Frank Bracho – Domingo 26 de octubre de 2025
Los preceptos del Orden Natural Divino no solo nos anteceden, sino que habitan en los “chips” de nuestro propio corazón, como lo expresó San Agustín, principal santo del actual Papa León XIV. Este último los ha calificado como la base de todo diálogo interreligioso y de genuinas civilizaciones por la paz. Así lo afirma también el Catecismo de la Iglesia actual.
Baruc Espinoza, de origen judío sefardí e hijo del interreligioso reino de El Andaluz, prefirió definirse en los últimos tiempos de su diáspora holandesa como un “ser universal encuadrado en la estructura moral del cosmos natural del universo”. Por ello, grandes científicos como Einstein han declarado seguir al “Dios de Espinoza”.

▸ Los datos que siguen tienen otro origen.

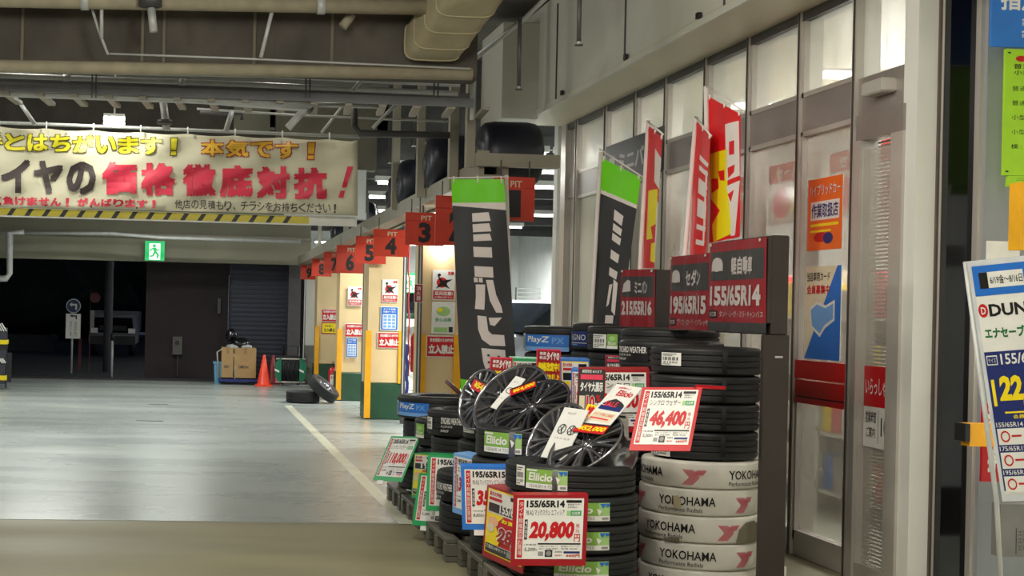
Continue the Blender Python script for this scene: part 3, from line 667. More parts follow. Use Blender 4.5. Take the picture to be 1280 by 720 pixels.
# ------------------------------------------------------------------ banner over the lane
YB = 14.0
def wav(px, py, h=0):
    s = (px+60)/507
    top = max(0, 1-(py-158)/75); ph = (px-58)/59.0*PI; y = YB + .012*math.sin(px*.021+py*.03) + .045*top*top*math.cos(2*ph) + .022*math.sin((px-1.3*py)*.05)*(.4+.6*math.sin(px*.011+1)**2) + .012*math.sin((px+2.2*py)*.08)
    return P(px, py, Y=y-h) 
ban = empty('price_banner', P(220, 275, Y=YB), 'huge cream banner with red and black Japanese lettering over the lane', 'banner')
banner_cloth = mat('banner_cloth', (.78, .76, .66), .7, 0, .05, 2.5)
topy = lambda x: 158+.038*x; 
boty = lambda x: 258.5+.025*x
g = Print(lambda u, v, h: wav(u, v, h))
N = 66
for i in range(N):
    x0 = -60+507*i/N; x1 = -60+507*(i+1)/N
    sag = lambda x: 2.2*abs(math.sin((x-58)/59.0*PI/1.0))**.8 if x < 447 else 0
    g.q.append(([(x0, topy(x0)+sag(x0)), (x1, topy(x1)+sag(x1)), (x1, boty(x1)), (x0, boty(x0))], [[0, 1, 2, 3]], banner_cloth, 0))
cl = g.build('cloth', ban, nv=14, bounds=(0, 155, 1, 272), weld=True)
for p in cl.data.polygons: p.use_smooth = True
sm = cl.modifiers.new('thickness', 'SOLIDIFY'); sm.thickness = .003; sm.offset = 0
pr = Print(lambda u, v, h: wav(u, v, h))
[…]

Nada muy distinto han dicho las culturas indígenas ancestrales del mundo, bendecidas por vivir diariamente en armonía con dicho orden natural. Sus preceptos básicos, como la unidad en la diversidad y la interdependencia de la vida, son exaltados por el Catecismo eclesial, al estilo de San Francisco de Asís, considerado el más parecido a Cristo entre los santos. También se reconoce la “ley de la analogía”, que nos recuerda que todo está conectado.
No podemos olvidar que el recién canonizado Dr. José Gregorio Hernández fue franciscano terciario. Asimismo, nuestros pueblos indígenas ancestrales se identificaban como “los Caracas”, nombre que también se le dio a nuestra ciudad capital, en referencia al sagrado arbusto del amaranto. El sabio Cacique Seattle expresó: “La Tierra no nos pertenece, nosotros pertenecemos a ella”.

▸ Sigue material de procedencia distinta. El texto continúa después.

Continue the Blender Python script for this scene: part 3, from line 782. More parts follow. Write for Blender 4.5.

Los grandes preceptos del Orden Natural Divino, como la unidad en la diversidad y la interdependencia de la vida, no los definimos nosotros. Somos una especie privilegiada, sí, pero con apenas un millón de años, en un planeta que ronda los 5.000 millones y un universo de al menos 15.000 millones. Ignorar otras espiritualidades humanas, muchas más antiguas que el judeocristianismo, sería desperdiciar el legado del Gran Creador.
Y no solo eso: podrían existir otras formas de vida en el universo, civilizacionalmente más avanzadas que nosotros. A pesar de nuestras enseñanzas acumuladas, no hemos hecho las cosas tan bien en la Tierra. Por eso, el Orden Natural Divino, como libro abierto de Dios, debe normar nuestras vidas humanas hoy, y no al revés. Para nuestra paz y sustentabilidad, en todas sus facetas: sociales, ambientales, políticas, económicas, culturales, artísticas, ocupacionales y éticas. Incluso para evitar toda guerra o conflicto fratricida y absurdo.

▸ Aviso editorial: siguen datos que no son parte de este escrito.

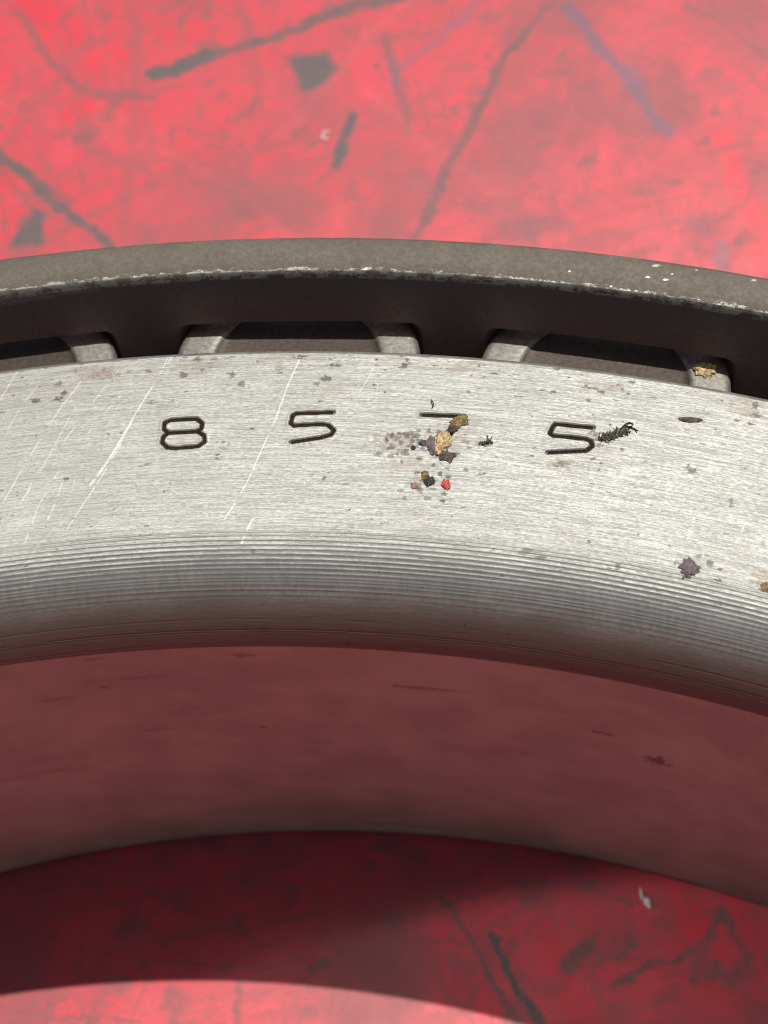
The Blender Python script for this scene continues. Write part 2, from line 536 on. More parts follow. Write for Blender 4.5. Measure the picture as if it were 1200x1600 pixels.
streaky = fbm(X * .05 + Y * .10, Y * .9 - X * .5, 27, 4) ; streaky2 = fbm(X * .9 + Y * .5, Y * .07 - X * .12, 28, 4)
grime = np.maximum(grime, sstep(.60, .78, streaky) * .34); grime = np.maximum(grime, sstep(.60, .78, streaky2) * .34)
blot = fbm(X * .5, Y * .5, 33, 4)
grime = np.maximum(grime, sstep(.56, .78, blot) * .50)
pale = np.maximum(pale, sstep(.55, .8, fbm(X * .12, Y * .12, 44, 4)) * .35)
Z = (fbm(X * .02, Y * .02, 50) - .5) * .25 
Z = np.where(np.abs(np.hypot(X, Y) - 122) < 14, np.minimum(Z, 0), Z)
Z -= .06
me = grid_mesh('work_surface', np.stack([X, Y, Z], -1), len(fy), len(fx),
               attrs=dict(grime=grime, violet=violet, deep_red=deep, pale=pale))
floor = link('work_surface', me, M_FLOOR)
floor['kind'] = 'structure'

# ------------------------------------------------------------------ bearing
bearing = bpy.data.objects.new('roller_bearing', None)
COL.objects.link(bearing)
bearing.empty_display_size = .02
tag(bearing, 'large tapered roller bearing with stamped steel ring lying on red painted surface', 'bearing')

# ---- inner ring: revolved profile, dense where the camera looks
PR = .175
H = 54.0; RB = 115.9; RD = 121.6; ZE = 47.4; RC = 135.33
prof = [(129.0, .25), (120.0, 0.0), (117.2, 0.0), (116.4, .3), (116.0, .9), (RB, 1.8)]
for z_ in np.arange(2.4, ZE - .3, .3): prof.append((RB, z_))
kind = [0] * len(prof)
nfil = 190
FE = R_(64)
for i in range(nfil + 1):
    ph = (1 - i / nfil) * FE      # 90 deg at the bore .. 0 at the face
    prof.append((RD - (RD - RB) * math.sin(ph) / math.sin(FE), H - (H - ZE) * (1 - math.cos(ph)) / (1 - math.cos(FE))))
kind += [1] * (nfil + 1)
for r_ in np.arange(RD + .06, RC - .32, .062): prof.append((r_, H))
kind += [2] * (len(prof) - len(kind))
for a_ in np.linspace(0, math.pi / 2, 6): prof.append((RC - .30 + .30 * math.sin(a_), H - .30 + .30 * math.cos(a_)))
prof += [(RC, 52.0), (RC, 46.6), (134.6, 46.0), (129.6, 45.6), (128.9, 45.0), (124.6, 6.0), (125.0, 5.4), (129.4, 5.0), (129.6, 4.6), (129.6, .9)]
kind += [3] * (len(prof) - len(kind))
prof = np.array(prof); kind = np.array(kind)
NRW = len(prof)
AZ0, AZ1 = -29.5, 7.0                       # degrees clockwise from +Y: the arc the photo shows
az = np.concatenate([np.arange(AZ0, AZ1, .0285), np.arange(AZ1, 360 + AZ0 - .5, 1.0)])
NC = len(az)
A = np.radians(az)[None, :]
RR = prof[:, 0][:, None] + 0 * A
ZZ = prof[:, 1][:, None] + 0 * A
AR = A * 125.0 + 0 * RR
XX, YY = RR * np.sin(A), RR * np.cos(A)
inview = ((az > AZ0) & (az < AZ1))[None, :] & np.ones(RR.shape, bool)
# outward normal of the profile
dp = np.gradient(prof, axis=0); dp /= np.linalg.norm(dp, axis=1)[:, None] + 1e-9
NRr, NRz = -dp[:, 1][:, None], dp[:, 0][:, None]
disp = np.zeros(RR.shape)
# turning ridges in the corner radius
s_arc = np.concatenate([[0], np.cumsum(np.linalg.norm(np.diff(prof, axis=0), axis=1))])
i_f = np.where(kind == 1)[0]
s_face = s_arc[i_f[-1]]
u = (s_face - s_arc)[:, None] + 0 * A      # mm from the face/fillet junction towards the bore
wob = (fbm(AR * .03, u * .3, 61, 3) - .5) * .10 + (vnoise(u * 1.9, AR * .002, 64) - .5) * .22
ampl = .0135 * (.45 + 1.1 * fbm(AR * .12, u * 1.4, 62, 3)) * (.6 + .8 * vnoise(u * .55 + 3, AR * .004, 63))
env = sstep(-.7, .3, u) * (1 - sstep(3.9, 5.2, u))
ridge = np.sin((u + wob) * 2 * math.pi / .315)
ridge = 2.2 * ((ridge + 1) / 2) ** 2.2 - .8
disp += np.where(kind[:, None] == 0, 0, ridge * ampl * env)
for uu, dd in ((6.6, .02), (7.6, .03), (7.9, .015), (8.9, .012)):
    disp -= dd * np.exp(-((u - uu - wob) / .05) ** 2) * (fbm(AR * .1, u * 0, int(uu * 10)) > .35)
fl = (kind == 2)[:, None] & inview
# ---- stamped numerals (pixel strokes in the photo, carried to the face plane)
def cr(pts, ox, oy, s): return [(ox + x / s, oy + y / s) for x, y in pts]
s1, s2 = 1200 / 350, 1200 / 430
NUM = [
    ('8', [cr([(112, 190), (88, 172), (92, 138), (125, 124), (262, 116), (294, 140), (288, 170), (262, 184), (112, 192)], 230, 620, s1),
           cr([(112, 192), (86, 212), (78, 242), (106, 270), (150, 275), (272, 264), (306, 240), (304, 206), (270, 186)], 230, 620, s1)]),
    ('5', [cr([(996, 82), (800, 88), (778, 98), (768, 140), (786, 153), (925, 145), (968, 150), (1000, 178), (984, 202), (930, 217), (770, 242)], 230, 620, s1)]),
    ('7', [cr([(246, 78), (432, 84), (392, 136), (350, 190), (318, 250)], 570, 620, s2)]),
    ('5', [cr([(996, 134), (832, 118), (822, 126), (806, 158), (820, 168), (960, 182), (986, 192), (992, 214), (966, 234), (796, 242)], 570, 620, s2)]),
]
SW = .143                                  # half stroke width, mm
digit = np.full(RR.shape, 9.0)
for nm, lines in NUM:
    for ln in lines:
        P = [tuple(at(x, y, H)[:2]) for x, y in ln]
        xs = [p[0] for p in P]; ys = [p[1] for p in P]
        sel = fl & (XX > min(xs) - 1) & (XX < max(xs) + 1) & (YY > min(ys) - 1) & (YY < max(ys) + 1)
        d, _ = seg_dist(XX[sel], YY[sel], P)
        digit[sel] = np.minimum(digit[sel], d)
disp -= .26 * (1 - sstep(SW * .72, SW * 1.12, digit))
disp += .020 * np.exp(-((digit - SW * 1.5) / .10) ** 2)     # thrown-up burr round each stroke
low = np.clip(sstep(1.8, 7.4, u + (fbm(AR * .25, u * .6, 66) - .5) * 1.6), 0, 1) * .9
# ---- scratches
scr = np.zeros(RR.shape)
face_like = inview & (RR > RB + .2) & (kind[:, None] > 0) & (kind[:, None] < 3)
Xf, Yf = XX[face_like], YY[face_like]
zf = np.zeros(Xf.shape)
def scratch(px, w, s, dash=.0, seed=0, z=H):
    global zf
    P = [tuple(at(x, y, z)[:2]) for x, y in px]
    d, t = seg_dist(Xf, Yf, P)
    L = sum(math.dist(P[i], P[i + 1]) for i in range(len(P) - 1))
    g = vnoise(t * L * 1.7 + seed * 7.3, t * 0 + seed, seed + 90)
    gate = sstep(dash - .12, dash + .12, g) if dash > 0 else 1.0
    gate = gate * (.35 + .65 * vnoise(Xf * 7, Yf * 7, seed + 5))
    hw = w / 19 / 2 * .62
    zf = np.maximum(zf, s * gate * (1 - sstep(hw * .5, hw * 1.35, d)))
scratch([(272, 552), (240, 600), (215, 640), (200, 666), (184, 694)], 3.2, .9, .30, 1)
scratch([(204, 660), (178, 704), (158, 735), (141, 757)], 5.0, 1.0, .12, 2)
scratch([(190, 690), (160, 742), (143, 768), (118, 805), (103, 830)], 2.6, .85, .42, 3)
scratch([(264, 556), (252, 580), (226, 620)], 2.4, .7, .45, 4)
scratch([(160, 728), (128, 770), (100, 812), (90, 826)], 2.4, .8, .45, 5)
scratch([(470, 556), (450, 600), (430, 655), (405, 710), (385, 755), (350, 812)], 2.8, .85, .33, 6)
scratch([(396, 814), (386, 833), (378, 851)], 4.2, .9, .2, 7, 53.6)
scratch([(133, 586), (110, 617), (96, 634), (60, 690), (30, 740), (2, 790)], 2.8, .85, .40, 8)
scratch([(185, 578), (150, 622), (120, 662), (92, 700), (60, 735), (30, 790)], 2.8, .7, .50, 9)
scratch([(118, 635), (88, 690), (50, 760), (20, 800)], 2.4, .7, .50, 10)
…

Los pueblos indígenas ancestrales lo han sabido bien. Bajo ese sabio designio divino, “todo es uno y todo está vivo”, como decía San Francisco de Asís. No por accidente, muchas constituciones nacionales comienzan con preceptos como “la unidad en la diversidad” y “la interdependencia de toda vida”.
Tampoco fue casual que los 500 delegados que firmaron la Carta de la ONU en San Francisco en 1945, tras la Segunda Guerra Mundial, fueran llevados antes al santuario natural de Muir Woods, entre sequoias milenarias y salmones saltarines, para inspirarse en la sabiduría de la naturaleza.
Pero todo esto debe ser operacionalizado, hecho práctica en nuestra cotidianidad, para que se nutra de vida propia.
Mañana es hoy. Somos quienes hemos estado esperando.